OK to recap: Once the DD is done, I’ll try putting the SSD into the efibootmgr list, making it second in the order. I’ll increase the delay, too (I already have). If it works, great…I boot into it and move those files. If I understand correctly that should be a permanent fix. If it doesn’t work I’ll experiment with recovering the old installation though it’s too doggone big to move permanently (so maybe it’s just as well it went non-bootable).

efibootmgr -v shows me:
0008 active “UEFI OS” points to a master boot record…which in the last couple of days I realized is very old stuff; this is probably there for backward compatibility.
000B is inactive and it’s the generic storage device (USB, from what you tell me)
000C is active “ubuntu”, it points to Ubuntu’s grub stuff, giving a full id and file path.
000D is active “UEFI OS” and points to Ubuntu’s boot stuff, giving a full id and file path.
000E is active, the samsung drive by name, apparently if it works (and I am not sure it does) it follows some sort of default.

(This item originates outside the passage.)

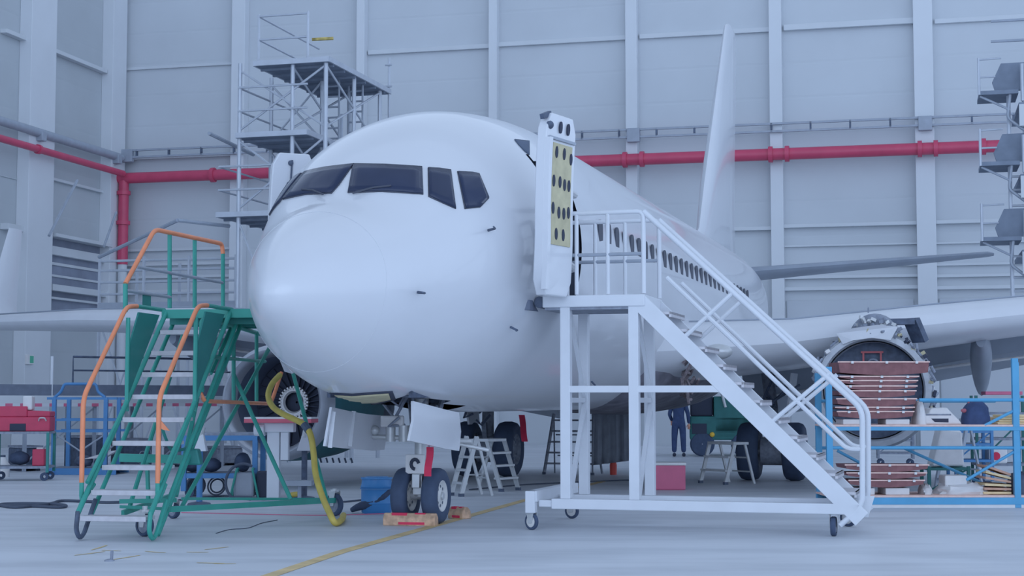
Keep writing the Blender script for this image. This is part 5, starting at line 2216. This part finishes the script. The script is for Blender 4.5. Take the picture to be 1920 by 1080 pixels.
# ------------------------------------------------------------------ scaffolds
def dock_level(fr, a0, a1, b0, b1, z, parent, rails=True, open_side=None, mt=None):
    m_ = MB()
    m_.box(fr, a0, a1, b0, b1, z - .1, z)
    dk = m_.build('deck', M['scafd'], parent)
    m_ = MB()
    m_.box(fr, a0 - .03, a1 + .03, b0 - .05, b0, z - .1, z + .03)
    m_.box(fr, a0 - .03, a1 + .03, b1, b1 + .05, z - .1, z + .03)
    m_.box(fr, a0 - .05, a0, b0, b1, z - .1, z + .03)
    m_.box(fr, a1, a1 + .05, b0, b1, z - .1, z + .03)
    m_.build('toe_board', M['scaf'], dk)
    m_ = MB()
    n = 6
    for i in range(n):
        b = b0 + (b1 - b0) * (i + .5) / n
        m_.box(fr, a0, a1, b - .03, b + .03, z - .16, z - .1)
    each(m_, 'joist', M['scafd'], dk)
    if rails:
        m_ = MB()
        for h in (.55, 1.1):
            m_.tube(fr(a0, b0, z + h), fr(a1, b0, z + h), .03, 6)
            m_.tube(fr(a0, b0, z + h), fr(a0, b1, z + h), .03, 6)
            m_.tube(fr(a1, b0, z + h), fr(a1, b1, z + h), .03, 6)
        for a in (a0, a1):
            for b in (b0, (b0 + b1) / 2, b1):
                m_.tube(fr(a, b, z), fr(a, b, z + 1.15), .032, 6)
        each(m_, 'guard_tube', M['scaf'], dk)
    return dk


# left tail dock: three levels seen from below
P0 = W(478, 117, 40.0)
DK = Frame((P0.x, P0.y, 0), 16)
sc = thing('tail_dock', DK, 'tall grey scaffold dock with three dark decks behind the cockpit', 'scaffold')
zA, zB_, zC = P0.z, W(440, 250, 40).z, W(400, 398, 40).z
aB = DK.inv(W(440, 248, 40)).x
aC = DK.inv(W(398, 398, 40)).x
dock_level(DK, 0, 2.0, 0, 4.4, zA, sc, rails=False)
dock_level(DK, aB, aB + 1.9, 0, 5.0, zB_, sc, rails=False)
dock_level(DK, aC, aC + 1.9, 0, 4.6, zC, sc, rails=False)
m_ = MB()
for z in (zA - .9, zA + .1, zA + .7):
    m_.tube(DK(1.9, 4.3, z), DK(2.1, 4.3, z), .03, 6)
m_.tube(DK(2.0, 4.35, zA - 1.4), DK(2.0, 4.35, zA + .9), .035, 6)
each(m_, 'end_guard', M['scaf'], sc)
m_ = MB()
# tower legs
for a in (aB + .02, 1.0, 1.9):
    for b in (.1, 2.0, 3.9):
        if a < .5 and b > 3:
            continue
        top = zA + .02
        m_.tube(DK(a, b, 0), DK(a, b, top), .055, 7)
each(m_, 'leg', M['scaf'], sc)
m_ = MB()
for z0, z1 in ((0.4, zC), (zC, zB_), (zB_, zA)):
    for a0, a1, b0, b1 in ((aB, 1.9, .1, .1), (1.9, 1.9, .1, 3.9), (1.0, 1.0, .1, 3.9), (aB, 1.0, 2.0, 2.0)):
        m_.tube(DK(a0, b0, z0 + .1), DK(a1, b1, z1 - .15), .03, 6)
        m_.tube(DK(a1, b1, z0 + .1), DK(a0, b0, z1 - .15), .03, 6)
each(m_, 'cross_brace', M['scaf'], sc)
m_ = MB()
for z, a0, a1 in ((zB_, aB, aB + 1.9), (zC, aC, aC + 1.9)):
    for h in (.6, 1.2):
        m_.tube(DK(a0, .05, z + h), DK(a1, .05, z + h), .028, 6)
        m_.tube(DK(a0, .05, z + h), DK(a0, 3.3, z + h), .028, 6)
for h in (.6, 1.2):
    m_.tube(DK(0.05, .1, zA + h), DK(1.4, .1, zA + h), .03, 6)
    m_.tube(DK(.05, .1, zA + h), DK(.05, 4.0, zA + h), .028, 6)
for a in (.05, 1.4):
    m_.tube(DK(a, .1, zA), DK(a, .1, zA + 1.25), .035, 6)
each(m_, 'guard_tube', M['scaf'], sc)
m_ = MB()
m_.tube(W(392, 250, 40), W(475, 290, 42.5), .05, 7)
m_.tube(W(333, 413, 40), W(430, 424, 41), .05, 7)
m_.tube(W(333, 413, 40), W(186, 482, 43), .05, 7)
m_.tube(W(640, 300, 41), W(640, 300, 41) + Vector((0, 0, 1.2)), .04, 6)
each(m_, 'outrigger_tube', M['grey'], sc)
m_ = MB()
m_.tube(W(585, 74, 40), W(625, 72, 40), .04, 6)
m_.build('warning_bar', mat('yellow_black_bar', (150, 146, 96), .6, noise=.5, scale=6), sc)
# ladders inside the tower
for a, b in ((1.2, 2.2), (1.55, 3.0)):
    m_ = MB()
    for s_ in (-.2, .2):
        m_.tube(DK(a + s_, b, zB_ - .5), DK(a + s_, b, zA - .1), .03, 6)
    for i in range(9):
        z = zB_ - .4 + i * .28
        m_.tube(DK(a - .2, b, z), DK(a + .2, b, z), .025, 6)
    m_.build('ladder', M['grey'], sc)
# lower left access dock with many guard rails behind the green stairs
pA = W(186, 560, 44.0)
LD = Frame((pA.x, pA.y, 0), 14)
ld = thing('access_dock', LD, 'grey railed access dock in the left corner behind the green stairs', 'scaffold')
Wd = LD.inv(W(470, 560, 44)).x
m_ = MB()
zz = [W(186, y, 44).z for y in (490, 508, 530, 552)]
for z in zz:
    m_.tube(LD(0, 0, z), LD(Wd, 0, z), .035, 6)
for a in (0, Wd * .33, Wd * .66, Wd):
    m_.tube(LD(a, 0, 0), LD(a, 0, zz[0] + .1), .05, 6)
    m_.tube(LD(a, 2.2, 0), LD(a, 2.2, zz[0] + .1), .05, 6)
each(m_, 'guard_tube', M['scaf'], ld)
m_ = MB()
z = W(186, 585, 44).z
m_.box(LD, 0, Wd, 0, 2.2, z - .1, z)
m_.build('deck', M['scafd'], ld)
MB().box(LD, 0, Wd, -.05, 0, z - .15, z + .25).build('toe_board', M['grey'], ld)
m_ = MB()
for k in range(3):
    a0, a1 = Wd * k / 3, Wd * (k + 1) / 3
    m_.tube(LD(a0, 0, .2), LD(a1, 0, z - .2), .03, 6)
    m_.tube(LD(a1, 0, .2), LD(a0, 0, z - .2), .03, 6)
each(m_, 'cross_brace', M['scaf'], ld)
# dark tubes that prop the dock against the left wall
m_ = MB()
m_.tube(W(145, 338, 52), W(92, 442, 50), .05, 6)
m_.tube(W(218, 398, 54), W(195, 462, 52), .04, 6)
each(m_, 'stay', M['grey'], ld)

# right edge dock
P1 = W(1836, 178, 40.0)
RD = Frame((P1.x, P1.y, 0), 14)
rd = thing('tail_dock', RD, 'tall white scaffold dock with dark flip-up decks at the right edge', 'scaffold')
WR = 2.6
zs_ = [W(1836, y, 40).z for y in (178, 311, 452)]
for i, z in enumerate(zs_):
    m_ = MB()
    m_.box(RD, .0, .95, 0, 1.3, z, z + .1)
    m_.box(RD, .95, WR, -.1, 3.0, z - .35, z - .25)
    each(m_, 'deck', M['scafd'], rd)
    m_ = MB()
    m_.prism([RD(.33, .2, z + .35), RD(.55, .2, z + .82), RD(WR, .2, z + .84), RD(WR, .2, z + .12), RD(.4, .2, z + .12)], RD.b * .1)
    m_.build('flip_up_panel', M['scafd'], rd)
    m_ = MB()
    m_.tube(RD(0, 0, z), RD(0, 0, z + .95), .035, 6)
    m_.tube(RD(0, 0, z + .9), RD(.55, 0, z + .92), .025, 6)
    m_.tube(RD(0, 0, z + .45), RD(.4, 0, z + .45), .025, 6)
    each(m_, 'guard_tube', M['scaf'], rd)
    m_ = MB()
    m_.tube(RD(.02, .1, z - .02), RD(.75, .1, z - .4), .03, 6)
    m_.path(fillet([RD(.75, .1, z), RD(.68, .1, z - .6), RD(1.1, .1, z - .95), RD(1.2, .1, z - .3)], .1, 3), .04, 6)
    each(m_, 'bracket', M['grey'], rd)
    m_ = MB()
    for a in (1.05, 1.25, 1.45, 1.7):
        m_.tube(RD(a, .0, z - .2), RD(a, .0, z + .75), .05, 6)
    each(m_, 'upright', M['scaf'], rd)
    m_ = MB()
    m_.box(RD, .95, WR, -.12, -.05, z - .85, z - .3)
    m_.build('white_panel', M['girt'], rd)
m_ = MB()
for a in (.72, 1.1, WR):
    m_.tube(RD(a, .3, 0), RD(a, .3, zs_[0]), .05, 6)
each(m_, 'leg', M['scaf'], rd)
m_ = MB()
for py in (330, 355, 385, 405, 480, 520, 545):
    z = W(1836, py, 40).z
    m_.tube(RD(.72, .3, z), RD(1.6, .3, z), .03, 6)
each(m_, 'rung', M['scaf'], rd)
m_ = MB()
for py in (40, 78):
    q = W(1858, py, 40)
    m_.tube(q, q + RD.a * 1.6, .035, 6)
each(m_, 'safety_bar', M['grey'], rd)

q = G(556, 934)
random.seed(41)
m_ = MB()
m_.ball((q.x, q.y, .05), .14, .1, .05, jit=.1)
tag(m_.build('yellow_rag', M['hose'], sm=50), 'yellow rag lying on the floor right of the pedestal table', 'rag')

Part of the reason I have been so frustrated with this menu is two totally different options are both labeled UEFI OS and only the latter of the two apparently would actually DO something. Ideally the one named Ubuntu would be called Ubuntu Grub (meaning it presents a menu) and the second one named UEFI OS would be labeled Ubuntu. But I can’t figure out how to change the labels, -b 000C -L doesn’t change it.

You’re right, it should be bootx64.cfg, I’ve copy-pasted and didn’t recheck.

Check the link to stackexchange from this post:

I think you can only set label when you create entry and can’t change it after this. You can delete old entry and create same entry with new label.

Yes, these should be the right steps.

You can try to first create new entry the same as “ubuntu” but with changed label to “Ubuntu Grub” for example and check if it works. If it works then delete old entry.